┌──
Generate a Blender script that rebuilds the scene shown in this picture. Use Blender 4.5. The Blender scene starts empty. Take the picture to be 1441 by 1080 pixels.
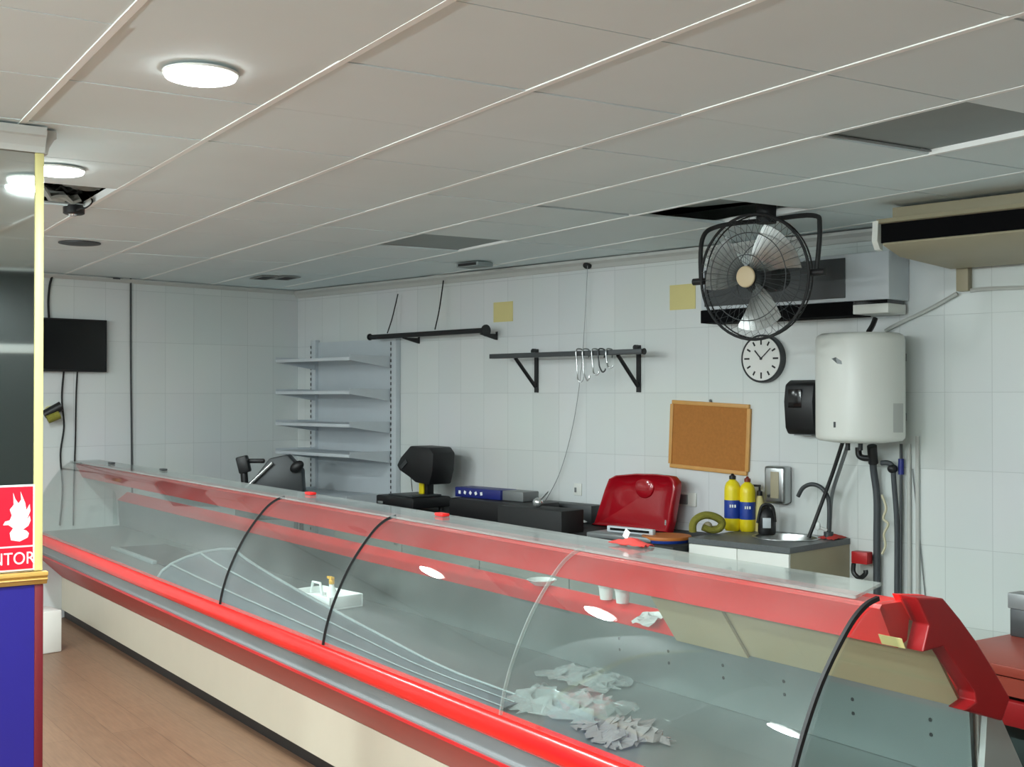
import bpy, bmesh, math, random
from mathutils import Vector, Matrix
R = math.radians
random.seed(4)
scn = bpy.context.scene
COL = scn.collection

# ------------------------------------------------------------------ camera, exposure, world
CZ = 1.65                      # lens height
HC = CZ + 0.907                # ceiling height
F = 1703.0                     # focal length in pixels of a 1441 px wide frame
PIT = R(0.57)
YAW = R(44.3)                  # angle between the back wall's direction (-X) and the view direction
cam_d = bpy.data.cameras.new('camera'); cam = bpy.data.objects.new('camera', cam_d); COL.objects.link(cam)
cam_d.sensor_width = 36.0; cam_d.lens = 36.0*F/1441.0; cam_d.clip_start = 0.02
cam.location = (0, 0, CZ)
H_ = Vector((-math.cos(YAW), math.sin(YAW), 0)); RIGHT = Vector((math.sin(YAW), math.cos(YAW), 0))
FWD = H_*math.cos(PIT) + Vector((0, 0, math.sin(PIT))); UPV = RIGHT.cross(FWD)
cam.rotation_euler = Matrix((RIGHT, UPV, -FWD)).transposed().to_euler()
scn.camera = cam
scn.view_settings.view_transform = 'Standard'
scn.view_settings.look = 'None'
scn.view_settings.exposure = 0.15
scn.view_settings.gamma = 1.0
scn.view_settings.use_curve_mapping = False
scn.cycles.transparent_max_bounces = 32
scn.cycles.max_bounces = 10
scn.cycles.diffuse_bounces = 6
scn.cycles.caustics_reflective = False
scn.cycles.caustics_refractive = False
scn.cycles.sample_clamp_indirect = 4.0
world = bpy.data.worlds.new('world'); scn.world = world; world.use_nodes = True
world.node_tree.nodes['Background'].inputs[0].default_value = (0.02, 0.022, 0.03, 1)
world.node_tree.nodes['Background'].inputs[1].default_value = 1.0
LAMP_W = 43.0
LAMP_COL = (0.89, 1.0, 1.0)
TUBES = [(-4.6, -1.9), (-2.3, -1.9), (-.6, -1.9)]; TUBE_ES = 345; FILL_ES = 1.15

# ------------------------------------------------------------------ measuring helpers (sight lines met with real planes)
XL, XR, YW, YF = -8.78, 0.90, 5.98, -4.6
AC = R(-10.15)                 # display case is turned a little against the wall
AG = R(-12.35)                 # and so is the ceiling grid
CA, SA = math.cos(AC), math.sin(AC)
def ray(x, y):
    return FWD + RIGHT*((x-720.5)/F) + UPV*((540-y)/F)
def at_y(x, y, Y): r = ray(x, y); t = Y/r.y; return Vector((r.x*t, Y, CZ+r.z*t))
def at_x(x, y, X): r = ray(x, y); t = X/r.x; return Vector((X, r.y*t, CZ+r.z*t))
def at_z(x, y, z): r = ray(x, y); t = (z-CZ)/r.z; return Vector((r.x*t, r.y*t, z))
def wall(x, y, off=0.0): return at_y(x, y, YW-off)
def to_c(v): return Vector((v.x*CA+v.y*SA, -v.x*SA+v.y*CA, v.z))
def from_c(v): return Vector((v[0]*CA-v[1]*SA, v[0]*SA+v[1]*CA, v[2]))
def cray(x, y): return to_c(ray(x, y))
def c_x(x, y, X): r = cray(x, y); t = X/r.x; return Vector((X, r.y*t, CZ+r.z*t))
def c_y(x, y, Y): r = cray(x, y); t = Y/r.y; return Vector((r.x*t, Y, CZ+r.z*t))
def c_z(x, y, z): r = cray(x, y); t = (z-CZ)/r.z; return Vector((r.x*t, r.y*t, z))

# ------------------------------------------------------------------ materials
def S(*c):   # sRGB 0-255 -> linear
    return tuple(((v/255)/12.92 if v/255 <= .04045 else ((v/255+.055)/1.055)**2.4) for v in c)+(1,)
def mat(name, col, rough=.5, metal=0., noise=0., nscale=8., bump=0., emit=None, es=1., coat=0., spec=.5):
    m = bpy.data.materials.new(name); m.use_nodes = True
    nt = m.node_tree; b = nt.nodes['Principled BSDF']
    b.inputs['Base Color'].default_value = col; b.inputs['Roughness'].default_value = rough; b.inputs['Metallic'].default_value = metal
    b.inputs['Specular IOR Level'].default_value = spec
    if coat: b.inputs['Coat Weight'].default_value = coat; b.inputs['Coat Roughness'].default_value = .08
    if noise or bump:
        tc = nt.nodes.new('ShaderNodeTexCoord'); n = nt.nodes.new('ShaderNodeTexNoise')
        n.inputs['Scale'].default_value = nscale; n.inputs['Detail'].default_value = 4
        nt.links.new(tc.outputs['Object'], n.inputs['Vector'])
        if noise:
            mx = nt.nodes.new('ShaderNodeMix'); mx.data_type = 'RGBA'
            mx.inputs[6].default_value = tuple(c*(1-noise) for c in col[:3])+(1,)
            mx.inputs[7].default_value = tuple(min(1, c*(1+noise)) for c in col[:3])+(1,)
            nt.links.new(n.outputs['Fac'], mx.inputs[0]); nt.links.new(mx.outputs[2], b.inputs['Base Color'])
        if bump:
            bp = nt.nodes.new('ShaderNodeBump'); bp.inputs['Strength'].default_value = bump; bp.inputs['Distance'].default_value = .01
            nt.links.new(n.outputs['Fac'], bp.inputs['Height']); nt.links.new(bp.outputs['Normal'], b.inputs['Normal'])
    if emit: b.inputs['Emission Color'].default_value = emit; b.inputs['Emission Strength'].default_value = es
    return m

def tile_mat(name, axis, phase):
    m = bpy.data.materials.new(name); m.use_nodes = True; nt = m.node_tree; b = nt.nodes['Principled BSDF']; L = nt.links
    tc = nt.nodes.new('ShaderNodeTexCoord'); sp = nt.nodes.new('ShaderNodeSeparateXYZ'); cb = nt.nodes.new('ShaderNodeCombineXYZ')
    L.new(tc.outputs['Object'], sp.inputs[0]); L.new(sp.outputs[axis], cb.inputs[0]); L.new(sp.outputs[2], cb.inputs[1])
    mp = nt.nodes.new('ShaderNodeMapping'); mp.inputs['Location'].default_value = (phase, -.067, 0); L.new(cb.outputs[0], mp.inputs[0])
    br = nt.nodes.new('ShaderNodeTexBrick'); br.offset = 0; br.squash = 1
    br.inputs['Color1'].default_value = S(222, 226, 225); br.inputs['Color2'].default_value = S(216, 221, 220); br.inputs['Mortar'].default_value = S(196, 201, 200)
    br.inputs['Scale'].default_value = 1; br.inputs['Mortar Size'].default_value = .0016; br.inputs['Mortar Smooth'].default_value = .3
    br.inputs['Brick Width'].default_value = .25; br.inputs['Row Height'].default_value = .40
    L.new(mp.outputs[0], br.inputs['Vector'])
    n = nt.nodes.new('ShaderNodeTexNoise'); n.inputs['Scale'].default_value = 1.3; L.new(tc.outputs['Object'], n.inputs['Vector'])
    mx = nt.nodes.new('ShaderNodeMix'); mx.data_type = 'RGBA'; mx.blend_type = 'MULTIPLY'; mx.inputs[0].default_value = .10
    L.new(br.outputs['Color'], mx.inputs[6]); L.new(n.outputs['Color'], mx.inputs[7]); L.new(mx.outputs[2], b.inputs['Base Color'])
    bp = nt.nodes.new('ShaderNodeBump'); bp.invert = True; bp.inputs['Strength'].default_value = .5; bp.inputs['Distance'].default_value = .002
    L.new(br.outputs['Fac'], bp.inputs['Height']); L.new(bp.outputs['Normal'], b.inputs['Normal'])
    b.inputs['Roughness'].default_value = .22
    return m

def wood_floor():
    m = bpy.data.materials.new('floor laminate'); m.use_nodes = True; nt = m.node_tree; b = nt.nodes['Principled BSDF']; L = nt.links
    tc = nt.nodes.new('ShaderNodeTexCoord'); mp = nt.nodes.new('ShaderNodeMapping'); mp.inputs['Rotation'].default_value = (0, 0, -AC); L.new(tc.outputs['Object'], mp.inputs[0])
    br = nt.nodes.new('ShaderNodeTexBrick'); br.offset = .37; br.inputs['Scale'].default_value = 1
    br.inputs['Brick Width'].default_value = 1.2; br.inputs['Row Height'].default_value = .19; br.inputs['Mortar Size'].default_value = .0015
    br.inputs['Color1'].default_value = S(122, 95, 74); br.inputs['Color2'].default_value = S(112, 86, 66); br.inputs['Mortar'].default_value = S(86, 64, 48)
    L.new(mp.outputs[0], br.inputs['Vector'])
    m2 = nt.nodes.new('ShaderNodeMapping'); m2.inputs['Scale'].default_value = (2, 22, 1); L.new(mp.outputs[0], m2.inputs[0])
    n = nt.nodes.new('ShaderNodeTexNoise'); n.inputs['Scale'].default_value = 3; n.inputs['Detail'].default_value = 6; L.new(m2.outputs[0], n.inputs['Vector'])
    mx = nt.nodes.new('ShaderNodeMix'); mx.data_type = 'RGBA'; mx.blend_type = 'OVERLAY'; mx.inputs[0].default_value = .35
    L.new(br.outputs['Color'], mx.inputs[6]); L.new(n.outputs['Fac'], mx.inputs[7]); L.new(mx.outputs[2], b.inputs['Base Color'])
    b.inputs['Roughness'].default_value = .42
    return m

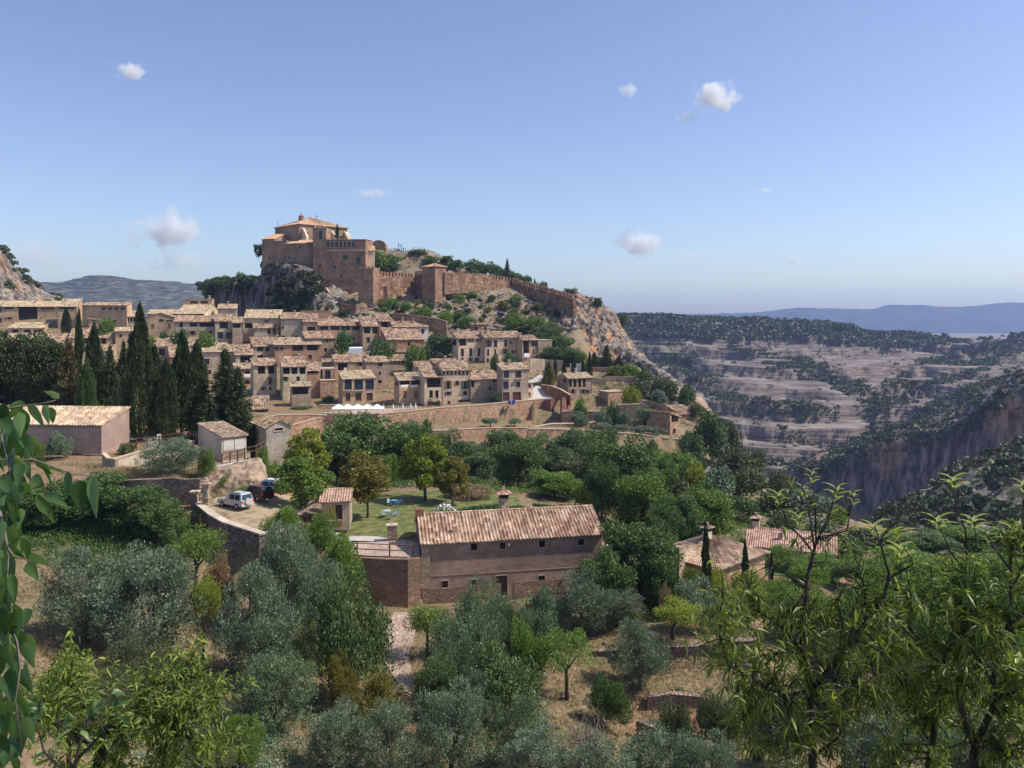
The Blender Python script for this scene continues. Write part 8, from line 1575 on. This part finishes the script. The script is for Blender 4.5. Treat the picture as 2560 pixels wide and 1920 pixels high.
# ------------------------------------------------------------------ clouds, high above the haze
def cloud(label, sx, sy, wpx, hpx, dens, seed, Y=9000):
    m, nt, b = newmat('cloud'); nt.nodes.remove(b); out = nt.nodes['Material Output']; tc = N(nt, 'ShaderNodeTexCoord')
    mp = N(nt, 'ShaderNodeMapping'); mp.inputs['Location'].default_value = (seed*3.1, seed*1.7, seed*.9); mp.inputs['Scale'].default_value = (wpx/hpx*.9, .9, .9); nt.links.new(tc.outputs['Object'], mp.inputs[0])
    n = noise(nt, mp.outputs[0], 2.1, 6, .68); ln = N(nt, 'ShaderNodeVectorMath', operation='LENGTH'); nt.links.new(tc.outputs['Object'], ln.inputs[0])
    a = N(nt, 'ShaderNodeMapRange'); a.inputs[1].default_value = .0; a.inputs[2].default_value = 1.0; a.inputs[3].default_value = .28; a.inputs[4].default_value = -.38; nt.links.new(ln.outputs['Value'], a.inputs[0])
    su = N(nt, 'ShaderNodeMath', operation='ADD'); nt.links.new(n, su.inputs[0]); nt.links.new(a.outputs[0], su.inputs[1])
    r = N(nt, 'ShaderNodeMapRange'); r.inputs[1].default_value = .5; r.inputs[2].default_value = .72; r.inputs[3].default_value = 0; r.inputs[4].default_value = dens*1.5; nt.links.new(su.outputs[0], r.inputs[0])
    v = N(nt, 'ShaderNodeVolumePrincipled'); v.inputs['Color'].default_value = (.93,.97,1,1); v.inputs['Anisotropy'].default_value = .1; nt.links.new(r.outputs[0], v.inputs['Density']); nt.links.new(v.outputs[0], out.inputs['Volume'])
    bm = bmesh.new(); bmesh.ops.create_icosphere(bm, subdivisions=3, radius=1); me = bpy.data.meshes.new('cloud'); bm.to_mesh(me); bm.free(); me.materials.append(m)
    o = bpy.data.objects.new('cloud', me); COL.objects.link(o); o.location = P(sx, sy, Y); q = Y/F*.9; o.scale = (wpx*q, hpx*q*1.2, hpx*q); tag(o, label, 'cloud'); o['kind'] = 'thing'
cloud('small wispy cloud alone high in the upper left', 322, 178, 90, 56, .010, 1)
cloud('bright ragged cloud high on the right', 1790, 240, 130, 100, .012, 2)
cloud('faint wisp left of the bright ragged cloud', 1575, 226, 70, 44, .005, 3)
cloud('small wisp just below the bright ragged cloud', 1722, 294, 76, 34, .008, 4)
cloud('thin flat cloud in the middle of the sky', 930, 484, 120, 30, .008, 5)
cloud('large soft cloud left of the castle', 415, 580, 220, 110, .0065, 6)
cloud('pale cloud bank low behind the left hill', 460, 655, 190, 80, .003, 7)
cloud('puffy cloud right of the castle ridge', 1595, 604, 150, 84, .012, 8)
cloud('faint flat cloud right of the puffy one', 1730, 640, 140, 44, .004, 9)
cloud('tiny cloud puff high on the right side', 1910, 475, 44, 22, .010, 10)
cloud('tiny cloud puff low on the right side', 1983, 650, 54, 34, .009, 11)
cloud('broad pinkish haze cloud over the left edge', 70, 640, 330, 110, .0016, 12)
cloud('faint cloud touching the right edge', 2545, 690, 90, 36, .005, 13)
# ------------------------------------------------------------------ haze
def haze():
    m, nt, b = newmat('haze'); nt.nodes.remove(b); out = nt.nodes['Material Output']
    v = N(nt, 'ShaderNodeVolumePrincipled'); v.inputs['Color'].default_value = (.42,.58,1.0,1); v.inputs['Density'].default_value = HAZE
    v.inputs['Anisotropy'].default_value = .3
    nt.links.new(v.outputs[0], out.inputs['Volume'])
    o = MB().box(-6000, 6000, -60, 7400, -145, 200).build('haze', m); tag(o, kind='stuff')
HAZE = 1.05e-4
haze()
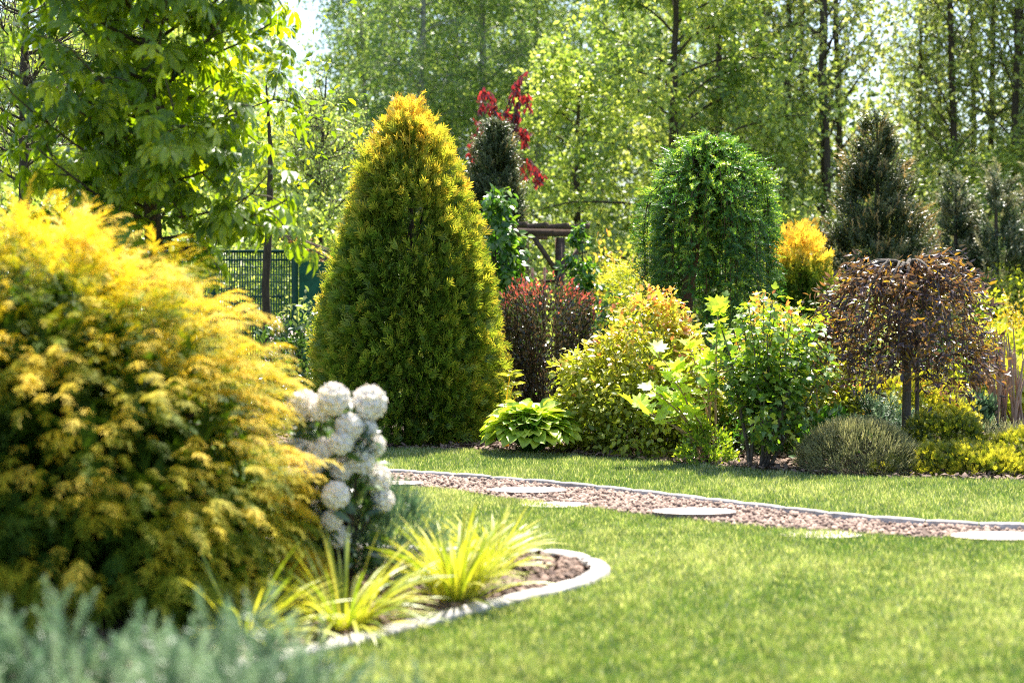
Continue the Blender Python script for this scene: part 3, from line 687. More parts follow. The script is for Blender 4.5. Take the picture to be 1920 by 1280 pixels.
# small golden thuja behind larch
def thuja(name, label, px, d, zs, rs, nc, per, size, tonef, sx=1.0, trunk=True):
    t = thing(name, label, 'conifer', ((px-960)/F*d, d, 0))
    P, N = profile(nc, zs, rs, sx, sx, .05*min(1, rs[2]))
    i = np.repeat(np.arange(nc), per); n = len(i)
    o = rnd(n)*(rng.random(n)**.5*size*1.0)[:, None]; o[:, 2] *= 1.2
    Q = P[i]+o; dep = np.sum(o*N[i], 1)/size; Q[:, 2] = np.maximum(Q[:, 2], .04)
    h = zs[-1]
    ni = n//9; qi = P[rng.integers(0, nc, ni)]*np.array([.72, .72, .97]); Q = np.vstack([Q, qi]); i = np.concatenate([i, rng.integers(0, nc, ni)]); dep = np.concatenate([dep, np.full(ni, -1.)]); n += ni
    d_ = nrm(N[i]*.75+UP*(.10+.5*(Q[:, 2:3]/h))+rnd(n)[np.arange(n)//3]*.35+rnd(n)*.40); z = nrm(np.cross(d_, UP)*rng.choice([-1, 1], n)[:, None]+rnd(n)*.55)
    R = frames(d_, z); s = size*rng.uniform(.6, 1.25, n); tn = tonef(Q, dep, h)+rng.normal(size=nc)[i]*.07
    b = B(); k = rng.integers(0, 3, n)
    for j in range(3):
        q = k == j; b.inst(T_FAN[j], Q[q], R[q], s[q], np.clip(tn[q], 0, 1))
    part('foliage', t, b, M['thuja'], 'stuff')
    b = B(); tube(b, [(0, 0, -.05), (0.02, 0, h*.5), (0, 0, h*.9)], [.07, .045, .01], 7)
    for k in range(16):
        zq = rng.uniform(.1, .85)*h; a = rng.random()*6.28; rr = np.interp(zq, zs, rs)*.8*sx
        tube(b, curve((0, 0, zq*.8), (math.cos(a)*rr*.5, math.sin(a)*rr*.5, zq*.85), (math.cos(a)*rr, math.sin(a)*rr, zq+.1), 4), [.018, .014, .01, .006], 5)
    part('trunk', t, b, M['bark'], smooth=True)
    return t, P, N
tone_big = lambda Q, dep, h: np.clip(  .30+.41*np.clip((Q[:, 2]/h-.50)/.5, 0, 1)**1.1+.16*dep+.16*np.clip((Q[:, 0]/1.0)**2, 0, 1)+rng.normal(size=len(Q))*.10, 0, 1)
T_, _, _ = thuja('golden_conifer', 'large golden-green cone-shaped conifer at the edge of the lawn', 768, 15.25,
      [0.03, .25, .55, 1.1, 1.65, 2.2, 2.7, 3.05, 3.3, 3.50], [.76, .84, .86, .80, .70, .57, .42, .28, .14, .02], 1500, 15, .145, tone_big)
b = B()      # wispy leaders on its top
for k in range(34):
    a = rng.random()*6.28; r = rng.uniform(0, .26); z0 = 3.42-2.0*r; p0 = np.array([math.cos(a)*r, math.sin(a)*r, z0]); L = rng.uniform(.15, .34)
    p1 = p0+nrm(np.array([math.cos(a)*.35, math.sin(a)*.35, 1.0]))*L
    n = 9; u = np.linspace(.1, 1, n)[:, None]; Q = p0+(p1-p0)*u; dd = nrm((p1-p0)[None]+rnd(n)*.25*L*2.2)
    for j in range(3):
        b.inst(T_FAN[j], Q[j::3], frames(dd[j::3], rnd(len(Q[j::3]))), .095, .92)
    tube(b, [p0, p1], [.009, .004], 4, .9)
part('leader', T_, b, M['thuja'])
tone_gold = lambda Q, dep, h: np.clip(.14+.86*np.clip((Q[:, 2]/h-.62)/.3, 0, 1)+.1*dep+rng.normal(size=len(Q))*.1, 0, 1)
thuja('small_conifer', 'small orange-tipped conifer between the weeping larch and the spruce', 1500, 18.3, [.05, .6, 1.4, 1.95, 2.38], [.36, .38, .34, .22, .04], 420, 11, .15, tone_gold)

# weeping larch ---------------------------------------------------------
def weeping_larch():
    d = 16.2; cx = (1331-960)/F*d
    t = thing('weeping_larch', 'weeping larch with a bright green domed mop of hanging branches', 'tree', (cx, d, 0))
    tb = B(); tx = (1288-1338)/F*d
    tube(tb, wob(curve((tx, 0, -.05), (tx-.03, 0, 1.5), (0, 0, 3.05), 9), .012), np.linspace(.10, .05, 9), 8)
    part('trunk', t, tb, M['twig_red'], smooth=True)
    bb = B(); PP = []; DD = []; TT = []
    ca = rng.random(52)*6.28; cr = .74*np.sqrt(rng.uniform(.03, 1, 52)); ch = rng.normal(size=52)*.07
    for k in range(240):
        g = k % 52; a = ca[g]+rng.normal()*.10/max(cr[g], .2); rr = abs(cr[g]+rng.normal()*.03) if k % 8 else rng.uniform(.05, .4); top = np.array([0, 0, 3.0+.05*rng.normal()])
        ex = np.array([math.cos(a)*rr, math.sin(a)*rr]); zt = 1.05+2.22*math.sqrt(max(0, 1-(rr/.88)**2*.80))+ch[g]+rng.normal()*.03
        zend = rng.uniform(.75, 1.9) if rr > .40 else rng.uniform(1.8, 2.6)
        c = np.vstack([curve(top, (ex[0]*.6, ex[1]*.6, zt+.28), (ex[0], ex[1], zt-.05), 6), [(ex[0]*1.06, ex[1]*1.06, zt-.35)], [(ex[0]*1.06, ex[1]*1.05, (zt+zend)/2)], [(ex[0]*1.04, ex[1]*1.04, zend)]])
        c[:, 2] = np.minimum(c[:, 2], 3.36); c = wob(c, .012)
        tube(bb, c, np.linspace(.011, .002, len(c)), 4, cap=False)
        L = np.concatenate([[0], np.cumsum(np.linalg.norm(np.diff(c, axis=0), axis=1))]); m = int(L[-1]*15)
        u = rng.uniform(.12, 1, m)*L[-1]; q = np.stack([np.interp(u, L, c[:, j]) for j in range(3)], 1)
        o = np.array([math.cos(a), math.sin(a), 0]); dd = nrm(o*.8+rnd(m)*.6+np.array([0, 0, .15]))
        PP.append(q); DD.append(dd)
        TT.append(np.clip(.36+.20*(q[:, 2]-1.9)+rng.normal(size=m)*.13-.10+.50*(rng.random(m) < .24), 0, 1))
    part('branch', t, bb, M['twig_red'], smooth=True)
    P = np.vstack(PP); D = np.vstack(DD); tn = np.concatenate(TT); n = len(P); b = B()
    R = frames(D, nrm(UP+rnd(n)*.35)); s = rng.uniform(.10, .22, n); k = rng.integers(0, 3, n)
    for j in range(3):
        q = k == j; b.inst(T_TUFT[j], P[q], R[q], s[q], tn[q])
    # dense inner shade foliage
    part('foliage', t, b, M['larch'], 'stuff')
weeping_larch()

# red-leaved weeping beech -----------------------------------------------
def red_tree():
    d = 23.5; t = thing('red_tree', 'purple-red leaved weeping tree above the dark narrow conifer', 'tree', ((945-960)/F*d, d, 0))
    base = np.array([(945-960)/F*d, d, 0])
    tb = B(); tube(tb, wob(curve((0, 0, -.05), (.05, 0, 2.5), at(965, 215, d)-base, 9), .02), np.linspace(.06, .015, 9), 6)
    strokes = [[(945, 260), (950, 205), (965, 165), (978, 140), (988, 132)], [(945, 280), (930, 200), (915, 172), (905, 178), (902, 196)],
               [(935, 225), (915, 195), (900, 200), (893, 222)], [(945, 300), (925, 230), (905, 235), (888, 262), (882, 300)], [(940, 300), (915, 270), (895, 262), (880, 290)],
               [(965, 215), (980, 175), (990, 178), (990, 196)], [(955, 260), (970, 205), (962, 235), (955, 262)], [(955, 300), (965, 225), (950, 250), (945, 270)],
               [(960, 260), (975, 240), (985, 258)], [(965, 260), (985, 240), (985, 255), (982, 266)], [(950, 250), (960, 285), (978, 300), (985, 330)],
               [(955, 285), (985, 300), (1002, 312), (1015, 335)], [(955, 290), (975, 290), (970, 315), (968, 330)], [(975, 295), (995, 305), (1005, 320), (1008, 338)]]
    LP = []
    for s in strokes:
        dz = rng.uniform(-.35, .35); p = np.array([at(x, y, d)-base+np.array([0, dz*i/3, 0]) for i, (x, y) in enumerate(s)]); c = smooth_line(p, .05)
        tube(tb, c, np.linspace(.016, .004, len(c)), 4)
        m = int(len(c)*4.2); i = rng.integers(len(c)//4, len(c), m); LP.append(c[i]+rng.normal(size=(m, 3))*np.array([.035, .05, .03])+np.array([0, 0, -.03]))
    part('trunk', t, tb, M['bark'], smooth=True)
    P = np.vstack(LP); n = len(P); b = B()
    b.inst(T_OVAL, P, frames(nrm(rnd(n)*.6-UP), rnd(n)), rng.uniform(.07, .12, n), rng.random(n)); part('crown', t, b, M['purple'], 'stuff')
red_tree()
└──
AIM: List each line of the entries that holds the string "Take".

TASK SOLUTION:
Generate a Blender script that rebuilds the scene shown in this picture. Use Blender 4.5. The Blender scene starts empty. Take the picture to be 1441 by 1080 pixels.
Continue the Blender Python script for this scene: part 3, from line 687. More parts follow. The script is for Blender 4.5. Take the picture to be 1920 by 1280 pixels.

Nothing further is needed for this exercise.